The young man I’d observed earlier volunteered by saying, “Well, I actually went between this answer and the correct one.”
I asked him to be metacognitive and explain why.
He said that he already had prior knowledge about the topic in the text, which made him almost choose one answer, but then he WENT BACK INTO THE TEXT (patting myself on the back for harping on this all year) and found that the text DID NOT SUPPORT HIS PRIOR KNOWLEDGE. He wound up choosing the correct answer.
Hola!
I praised him mightily and gave him a high five.
That wasn’t the only breakthrough that would life my spirits, though.
Later, this young man asked me what he needed to make to pass FCAT. I told him that tenth graders need a 245, and he asked what he’d made last year. Then he remembered that he’d recorded his score on the Students in the Drivers Seat of Their Learning sheet I’d been using all year…the one where I had students reflect on their FCAT and fluency scores, as well as their progress monitoring scores throughout the year.
He pulled that paper out, and we discussed it.
The second breakthrough came when he had his AHA moment…when he realized why he hadn’t passed FCAT last year…when he acknowledged that my class was actually teaching him skills that he can use on the State reading exam he will take in April.
This was huge.
Students are so often resentful of being placed in remedial reading classes. They don’t think they need the help. When a student understands the why, they find purpose and take ownership of their learning.
He and I discussed this when school was dismissed, and I told him how proud I was of him. He smiled shyly (he’s definitely not shy most of the time) and walked out.
He needed that verbal affirmation.
I needed the reminder that the work I’m doing isn’t for naught.
I’ll tell you one more quick but significant breakthrough from that class period.
A young lady had made up a Text Structure unit test (compare/contrast, sequence, description, cause/effect, problem/solution) the day before. It is one of the most challenging units I cover all year, and the test is extremely difficult. The test was fourteen pages long (twenty questions), and she was afraid she’d done poorly.
I told her that I’d posted the grade (I’ll give tests back after the last person has made it up), and during our break, she checked our online gradebook.
She’d only missed one question and she returned to class beaming with pride. She’d been positive that she hadn’t done well.
I asked what made the difference with the test, and she told me that she had looked for SIGNAL WORDS in the questions and looked for those signal words in the text above!!!!
I had stressed signal words when I’d taught the unit and had students write a paragraph for each structure, requiring students to incorporate signal words into their paragraphs.

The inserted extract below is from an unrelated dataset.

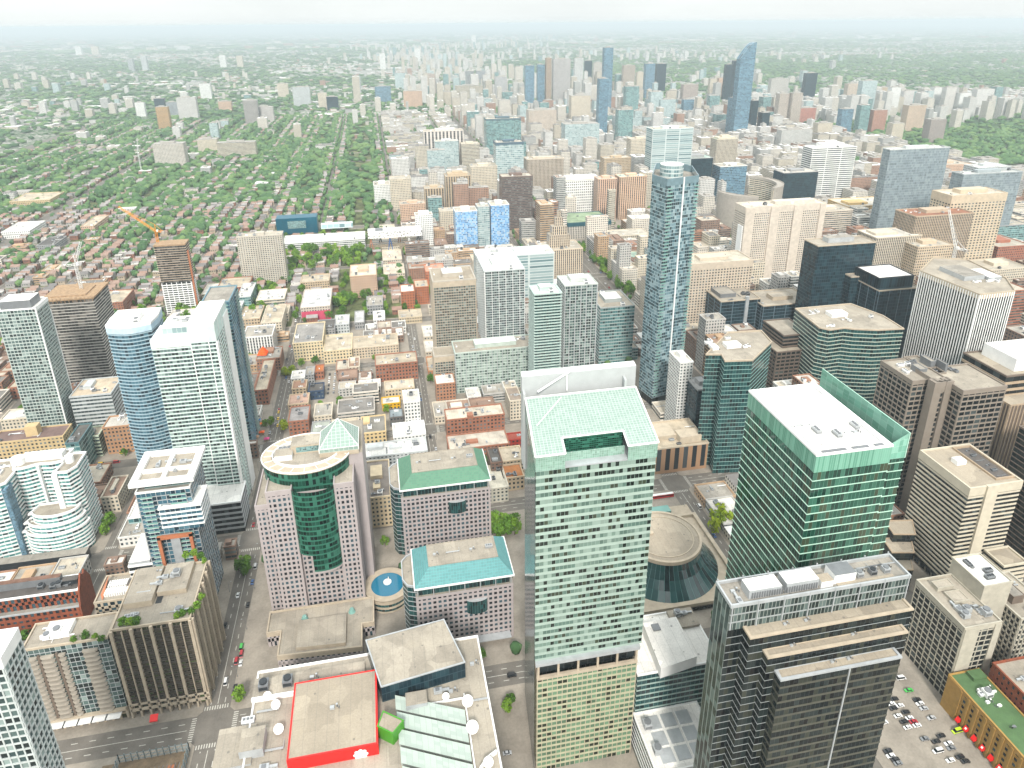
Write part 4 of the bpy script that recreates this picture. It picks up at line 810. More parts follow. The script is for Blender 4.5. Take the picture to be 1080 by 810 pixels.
q = B.mb('roof_well', TAN, RF_DARK); P = rect((lerp(x0, x1, .62), y0+5, x1-1.4, y1-2)); q.ring(offset(P, .4), offset(P, -.4), 78.9, 80.4, 0); q.face([(*p, 79.03) for p in offset(P, -.4)], 1)
for k in range(6): put_unit(B.root, lerp(x0, x1, .8), lerp(y0+8, y1-6, k/5), 79.03, (4, 0, 3)[k % 3], 2, .8)
B.solid('penthouse', (lerp(x0, x1, .3), lerp(y0, y1, .55), lerp(x0, x1, .48), lerp(y0, y1, .68)), 79, 82, WHITE, RF_WHITE)
B.block((lerp(x0, x1, .6), y0-16, x1+2, y0-1.8), 0, 30, dict(glass=G_DARK, bay=3, fh=3.4, band=(1.7, .5, IV), roof=RF_TAN, pmat=IV)); B.finish()
B = Bld('office_building', 'low black stepped block with tan triangular roof terraces below the cream ribbon block', 'building', (300, 300))
for k, (xa, ya, z) in enumerate(((313, 301, 17), (319, 309, 23), (326, 318, 29))):
    P = [(xa-9, ya), (xa+5, ya-3), (xa+13, ya+10), (xa-6, ya+13)]; B.block(P, 0, z, dict(glass=G_SIM, bay=3, fh=3.6, band=(.3, .12, DARK), roof=RF_TAN, parapet=.5, pmat=TAN))
B.finish()
B = Bld('office_tower', 'brown grey concrete tower with notched corners, black windows and twin pilasters', 'office tower', (385, 365))
GB = plain('taupe_concrete', (.27, .235, .2), var=.08); STG = dict(glass=G_DARK, bay=4.6, fh=3.9, band=(1.15, .3, GB), pier=(.6, .34, GB), roof=RF_BEIGE, parapet=1.0, pmat=GB, crown=(2.4, GB))
a = (353.5,368.1,363.8,398.8)
c = (376.8,349.0,410.7,371.1)
xa, ya, xb, yb = a; xc, yc, xd, yd_ = c; yb = ya+32
B.block((xa, ya, xb+12, yb), 0, 112, STG); B.block((xc, yc, xd, yc+34), 0, 112, STG); B.block((xb+10, ya+6, xc+8, yb+2), 0, 112, STG)
B.block((xb+2, ya-8, xc-1, ya+12), 0, 114, dict(STG, bay=5, pier=None)); q = B.mb('pilaster', GB); q.box(xb-1, ya-9.5, 0, xb+5, ya-3, 115); q.box(xc-5, ya-9.5, 0, xc+1, ya-3, 115); q.box(xb+4, ya-9.2, 107, xc-4, ya-6, 115)
B.kit((xb, ya+2, xd-14, yb), 112, 12, 2, [(.05, .2, .22, .5, 4), (.5, .45, .62, .8, 5), (.66, .2, .72, .5, 6)], MGREY, 7); B.kit((xa+2, ya+6, xa+18, yb-4), 112, 5, 1, seed=9); B.finish()
B = Bld('office_tower', 'chamfered dark green glass tower with a pale flat roof, right of the plaza street', 'office tower', (260, 465))
oc_ = [(243.0,455.6), (254.6,453.1), (252.0,441.8), (273.4,438.9), (304.9,465.6), (308.4,488.1), (279.4,490.3), (247.5,461.6)]
oc_ = oc_[:7]
B.block(oc_, 0, 102, dict(glass=G_TEAL, bay=2.4, fh=3.7, band=(.38, .2, plain('pale_teal_sill', (.30, .44, .41))), roof=RF_BEIGE, parapet=1.2, pmat=BEIGE))
B.kit((250, 452, 285, 485), 102, 6, 1, [(.05, .3, .2, .55, 2), (.4, .3, .75, .55, 2.5)], WHITE, 2, RF_WHITE); B.solid('skylight', (252, 462, 258, 468), 102, 102.5, DARK); B.finish()
B = Bld('office_tower', 'green black striped tower with bowed facets in front of the navy towers', 'office tower', (400, 500))
r = (365.8,483.6,434.3,534.4)
x0, y0, x1, y1 = r; P = [(x0, y0+8), (x0+6, y0+2), (lerp(x0, x1, .3), y0+3), (lerp(x0, x1, .4), y0-1), (lerp(x0, x1, .66), y0-7), (x1, y0-9), (x1+2, y0+20), (x1-8, y1), (x0+4, y1)]
B.block(P, 0, 98, dict(glass=G_TEAL, bay=2.6, fh=3.6, band=(.6, .55, plain('pale_stripe', (.50, .55, .47))), roof=RF_BEIGE, pmat=BEIGE, parapet=1)); B.kit((x0+8, y0+6, x1-8, y1-6), 98, 7, 1, [(.3, .5, .6, .75, 3)], WHITE, 5, RF_WHITE); B.finish()
B = Bld('office_building', 'small brown stepped block between the chamfered tower and the striped tower', 'office building', (345, 500))
r = (343.1,513.5,371.4,542.7)
B.block(r, 0, 66, dict(glass=G_DARK, bay=5, fh=3.6, band=(1.4, .4, BROWN), pier=(.8, .4, BROWN), roof=RF_TAN, pmat=BROWN)); B.block((r[0]+10, r[1]+8, r[2]+8, r[3]+14), 0, 78, dict(glass=G_DARK, bay=5, fh=3.6, band=(1.4, .4, BROWN), roof=RF_BEIGE, pmat=BROWN)); B.finish()
B = Bld('office_building', 'broad navy glass block with pale vertical bays, behind the chamfered tower', 'office building', (370, 640))
NV = plain('slate_frame', (.14, .19, .22)); a = (351.3,637.7,397.1,693.5)
c = (394.3,625.8,454.6,668.7)
STN = dict(glass=F_NAVY, bay=3.4, fh=3.8, band=(.3, .2, NV, 1), pier=(.7, .35, NV, 4), roof=RF_BEIGE, parapet=1, pmat=BEIGE)
B.block(a, 0, 66, STN); B.block(c, 0, 62, STN); B.solid('shaft', (lerp(a[0], a[2], .62), a[1]-1.2, lerp(a[0], a[2], .7), a[1]+2), 0, 70, LGREY)
B.kit(a, 66, 6, 2, [(.1, .2, .5, .6, 4)], MGREY, 3); B.kit(c, 62, 4, 0, [(.3, .3, .7, .6, 4)], BEIGE, 4, RF_BEIGE); B.finish()
B = Bld('office_tower', 'navy black glass tower with a pale roof box, taller and left of its stepped neighbour', 'office tower', (440, 590))
a = (426.6,594.8,491.3,618.8)
B.block(a, 0, 136, dict(glass=F_NAVY, bay=2.4, fh=3.6, roof=RF_BEIGE, parapet=.8, pmat=BEIGE)); B.solid('penthouse', (lerp(a[0], a[2], .25), lerp(a[1], a[3], .35), lerp(a[0], a[2], .7), lerp(a[1], a[3], .75)), 136, 141, LGREY, RF_GREY); B.block((lerp(a[0], a[2], .55), a[1]-10, a[2]+12, a[1]-.1), 0, 104, dict(glass=F_NAVY, bay=2.4, fh=3.6, roof=RF_BEIGE, pmat=BEIGE)); B.finish()
B = Bld('office_tower', 'lower navy glass tower with grey piers and a dark cap, beside the white striped tower', 'office tower', (485, 560))
a = (467.9,553.8,515.6,592.3)
B.block((a[0]+3, a[1], a[2], a[3]), 0, 100, dict(glass=F_NAVY, bay=3, fh=3.6, pier=(.6, .3, NV, 4), roof=RF_BEIGE, pmat=BEIGE)); B.block((a[0]+3, a[1]+3, a[2]-6, a[3]), 100, 112, dict(glass=F_NAVY, bay=3, fh=12, roof=RF_WHITE, pmat=DARK)); B.finish()
B = Bld('office_tower', 'broad tower of white vertical fins over dark glass behind the taupe notched tower', 'office tower', (500, 480))
P = [(461.7,499.1), (466.2,439.1), (500.3,440.3), (518.1,466.6), (525.5,517.5), (500.4,528.9)]
B.block(P, 0, 140, dict(glass=G_DARK, bay=2.5, fh=3.8, pier=(.85, .3, WHITE), roof=RF_BEIGE, parapet=1.2, pmat=BEIGE, crown=(3.5, BEIGE)))
c = (sum(p[0] for p in P)/6, sum(p[1] for p in P)/6); B.solid('penthouse', (c[0]-16, c[1]-12, c[0]+4, c[1]+16), 140, 144, LGREY, RF_GREY); B.solid('penthouse', (c[0]+5, c[1]-16, c[0]+17, c[1]+6), 140, 143, LGREY, RF_WHITE); B.kit((c[0]-18, c[1]-22, c[0]+18, c[1]-14), 140, 4, 1, seed=3); B.finish()
B = Bld('office_building', 'brown banded block under a white roof box at the right edge, behind the taupe tower', 'office building', (490, 380))
a = (444.4,379.6,465.5,418.8)
a = (a[0], a[1], a[0]+50, a[1]+40); B.block(a, 0, 100, dict(glass=G_DARK, bay=6, fh=5.5, band=(2.0, .6, TAN), roof=RF_TAN, pmat=BROWN)); B.solid('penthouse', (a[0]+12, a[1]+6, a[2], a[3]-4), 100, 110, WHITE, RF_WHITE); B.block((a[0]-6, a[1]-14, a[2]-10, a[1]-.1), 0, 84, dict(glass=BROWN, bay=3, fh=4, pier=(.8, .5, TAN), roof=RF_TAN, pmat=TAN)); B.finish()
B = Bld('office_tower', 'dark brown tower slice at the right edge behind the cream ribbon block', 'office tower', (450, 320))
B.block((408, 296, 450, 330), 0, 92, dict(glass=G_SIM, bay=3, fh=3.7, band=(.7, .3, BROWN), roof=RF_BEIGE, pmat=BROWN)); B.kit((410, 298, 448, 328), 92, 5, 2, seed=4); B.finish()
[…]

I am still so humbled when I see students use things I’ve taught them to achieve success.
I want to tell you a secret though.
Despite the breakthroughs my students had on Tuesday, I went home in a funk, really down about how my day had started…mulling over my options.

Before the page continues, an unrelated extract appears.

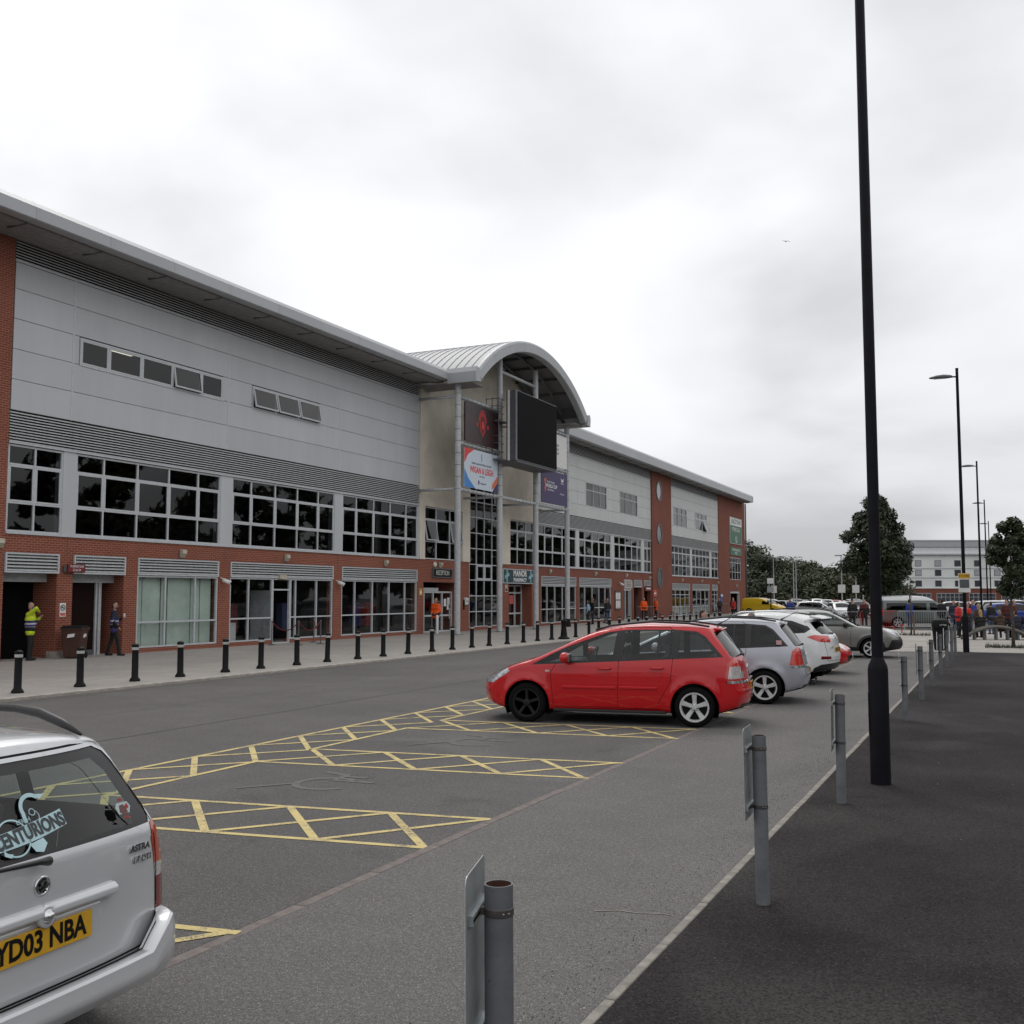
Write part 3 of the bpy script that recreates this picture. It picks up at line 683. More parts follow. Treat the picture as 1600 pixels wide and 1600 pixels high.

I’d talked to my mentor on my way out, and she provided helpful suggestions, but at the end of the day, it was on me to decide how to proceed.
I got home, cooked dinner, and cleaned up.
Then, I had an epiphany.
Why in the world was I focusing on the negative part of my day when, in reality, it really was only a small part of my day?

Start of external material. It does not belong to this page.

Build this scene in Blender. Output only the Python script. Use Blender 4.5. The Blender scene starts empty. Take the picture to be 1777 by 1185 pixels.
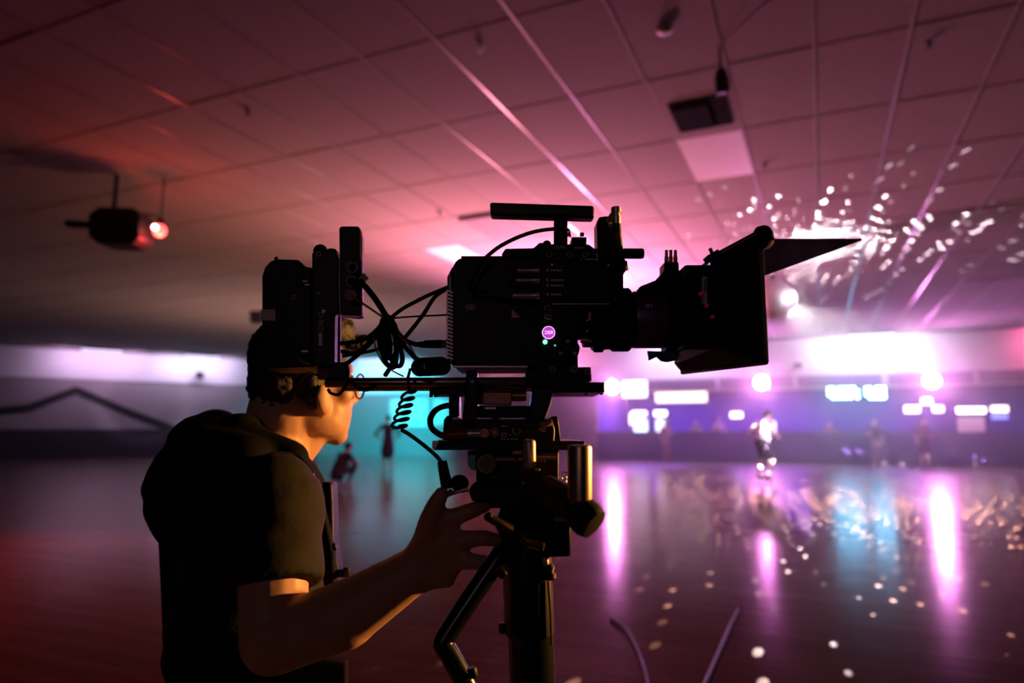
import bpy, bmesh, math, random
from mathutils import Vector, Matrix, noise
random.seed(7)
scene = bpy.context.scene
col = scene.collection
rad = math.radians

# ------------------------------------------------------------------ camera
CAM_H, PITCH, FPX = 1.28, rad(7.35), 1185.0
cam_d = bpy.data.cameras.new('camera')
cam_d.sensor_width = 36.0
cam_d.lens = FPX * 36.0 / 1777.0
cam_d.clip_start, cam_d.clip_end = 0.02, 200
cam_d.dof.use_dof = True
cam_d.dof.focus_distance = 1.0
cam_d.dof.aperture_fstop = 2.4
cam = bpy.data.objects.new('camera', cam_d)
col.objects.link(cam)
cam.location = (0, 0, CAM_H)
cam.rotation_euler = (rad(90) + PITCH, 0, 0)
scene.camera = cam

# ------------------------------------------------------------------ world, exposure
world = bpy.data.worlds.new('world')
scene.world = world
world.use_nodes = True
wn = world.node_tree
wn.nodes['Background'].inputs[0].default_value = (0.0, 0.0, 0.0, 1)
wn.nodes['Background'].inputs[1].default_value = 0.0
scene.view_settings.view_transform = 'Standard'
scene.view_settings.look = 'None'
scene.view_settings.gamma = 1.0
scene.view_settings.use_curve_mapping = False
scene.view_settings.exposure = 0.0
scene.cycles.use_denoising = True
scene.cycles.volume_bounces = 0
scene.cycles.max_bounces = 5
scene.cycles.diffuse_bounces = 2
scene.cycles.glossy_bounces = 3
scene.cycles.caustics_reflective = False
scene.cycles.caustics_refractive = False

# ------------------------------------------------------------------ placement helpers
def ray(x, y):
    u = (x - 888.5) / FPX; v = (592.5 - y) / FPX
    return Vector((u, math.cos(PITCH) - v * math.sin(PITCH), math.sin(PITCH) + v * math.cos(PITCH)))
def P(x, y, Y):
    d = ray(x, y); d *= Y / d.y
    return Vector((d.x, d.y, d.z + CAM_H))
def PZ(x, y, z):
    d = ray(x, y); d *= (z - CAM_H) / d.z
    return Vector((d.x, d.y, z))
RA = rad(24.2); CA, SA = math.cos(RA), math.sin(RA)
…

The Lord had provided me with much more encouraging experiences, yet I continued to roll around in the muck of unhappiness.
Honestly, I think it was Satan trying to keep me down.
He’s evil. He knows I’m hard on myself. He used the failings of the day to hold me down.
Shame on me for not throwing off those shackles sooner.
It’s a constant battle…especially when you teach…to stay positive when you’re pulled in a hundred different directions during the course of one class period.
Tuesday was a reminder that I need to keep my eyes focused on the good things…the steps forward…that my students make.
I’ll make forward progress as well when I reflect and then let go of the incidents from each day.
Points to ponder…
A wonderful post! Sometimes teachers have AHA moments, too.